If ever there were a Shakespearean sonnet appropriate for a Sunday, it’s probably this one.
146
Poor soul, the centre of my sinful earth,
[…] these rebel powers that thee array;
Why dost thou pine within and suffer dearth,
Painting thy outward walls so costly gay?
Why so large cost, having so short a lease,
Dost thou upon thy fading mansion spend?
Shall worms, inheritors of this excess,
Eat up thy charge? is this thy body’s end?
Then soul, live thou upon thy servant’s loss,
And let that pine to aggravate thy store;
Buy terms divine in selling hours of dross;
Within be fed, without be rich no more:
So shalt thou feed on Death, that feeds on men,
And Death once dead, there’s no more dying then.
Shakespeare to a large degree avoided Christian references in his plays and poetry, which was probably wise in Elizabethan England: The war between the Protestant and Catholic faiths had seesawed back and for since Henry VIII, and plenty of people had ended up dead, usually in very unpleasant ways. And so this Dark Lady Sonnet (there’s no explicit mention of her here, but the sins here are carnal ones) is a bit unusual in that the Poet is starting to worry about the eternal disposition of his soul.
This argument between one’s eternal soul and the aging of the temporal body, in this poem imaged as a fading mansion, concludes that it’s time to stop trying to prop up that failing body:
Painting thy outward walls so costly gay?
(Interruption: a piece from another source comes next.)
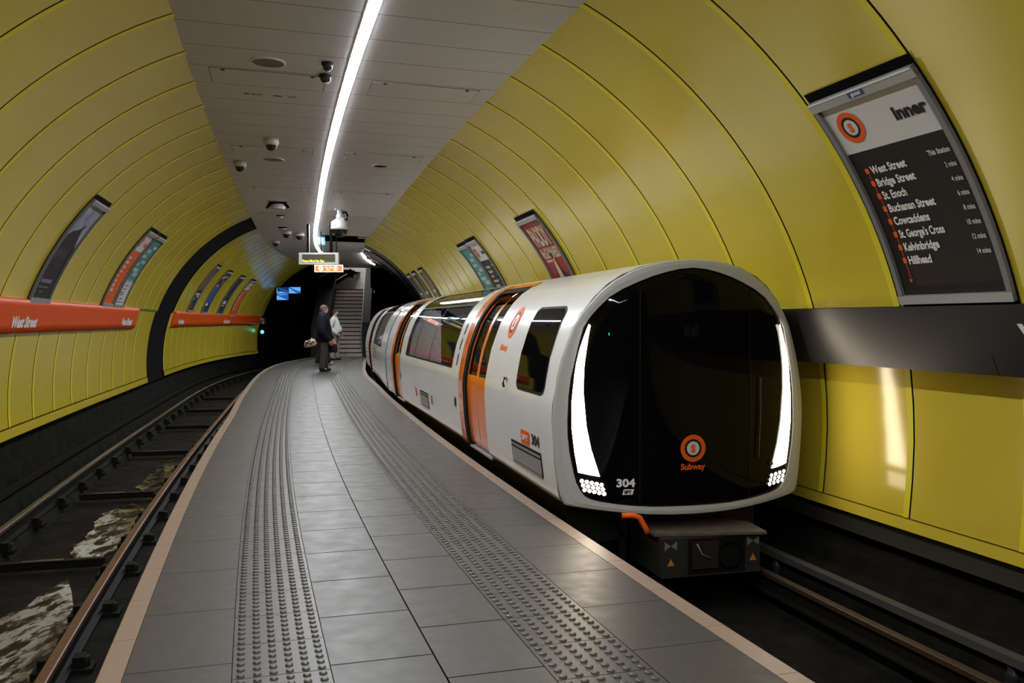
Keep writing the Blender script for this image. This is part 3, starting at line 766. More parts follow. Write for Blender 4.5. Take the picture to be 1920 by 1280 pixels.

Why so large cost, having so short a lease,
Dost thou upon thy fading mansion spend?
The whole thrust of this poem is pretty straightforward: Neglect your worldly body so that you might enrich your soul. Which leads you to one of Shakespeare’s most lovely couplets:
So shalt thou feed on Death, that feeds on men,
And Death once dead, there’s no more dying then.
But what makes this sonnet famous (at least in literary circles) isn’t Shakespeare’s rare dalliance into matters piously religious, but those missing words in the second line: In the original Folio, that blank space is filled with ‘My sinful earth.’ Yes–that’s right, the phrase ‘My sinful earth’ is repeated, at the end of line 1 and at the start of line 2.
This is, if you know anything about meter and about Shakespeare’s unerring genius for economy and beauty of language, IS IMPOSSIBLE. The Bard wouldn’t have a) messed up his meter in line 2 with those three words and b) wouldn’t have repeated himself so stupidly. The pervading argument goes that some idiot printer made an error.
So what are those lost words? That’s where all the fun begins. Critics, scholars, poets and gadflies have been arguing for centuries what the Bard must’ve intended. Short of a séance or traveling back in time, we’ll never know. But here are some suggestions, none of which really work beautifully if you take into account meter, cadence, imagery and theme:
Trapp’d these rebel powers that thee array;
or….
Ring’d
Fenced
Foil’d
Pressed
Hemm’d
Fool’d
Which do you like? All this sound and fury, caused by an idiot, which in the end probably signifies nothing.
The image of an old woodcut is of an Elizabethan era printing press. They had movable type, but it was still laborious and prone to error.